Nei ranghi anche uno Schmid

L'esame in parlamento della revisione della legge sulle armi non è ancora terminato, ma si può già dire che non cambierà molto, a parte i ritocchi resi necessari dall 'adesione all 'intesa di Schemgen entrata in vigore con gli accordi bilaterali II con l'Ue. D'altronde, fino al 1999 la Svizzera non conosceva una legge federale sulle armi: i cantoni regolamentavano liberamente e le armi da fuoco semiautomatiche erano reperibili praticamente ovunque. Da sette anni la procedura dell'acquisto è più uniforme, però non esiste ancora un registro centrale delle armi e rimane relativamente facile procurarsele senza alcuna autorizzazione.

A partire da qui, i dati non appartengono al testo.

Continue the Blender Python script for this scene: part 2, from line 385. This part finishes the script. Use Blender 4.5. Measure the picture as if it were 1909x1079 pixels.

Ma chi vuole che in Svizzera nulla cambi in questo settore? La più potente organizzazione che difende la libertà di possedere un'arma è la Pro Tell, società "per un diritto liberale sulle armi". Conta circa settemila soci individuali e collettivi, e presidente ne è l'ex consigliere nazionale radicale solettese Willy Pfund. La Pro Tell offre soprattutto consulenza giuridica alla quindicina di associazioni nazionali di tiratori, cacciatori e e collezionisti. Insieme hanno costituito la "Interessengemeinschaft Schiessen Schweiz (IGS)", che rappresenta 350 mila soci ed è sorta nel 2000 per iniziativa dell'allora presidente della Federazione sportiva svizzera di tiro, Peter Schmid, fratello dell'attuale consigliere federale e ministro della difesa Samuel Schmid.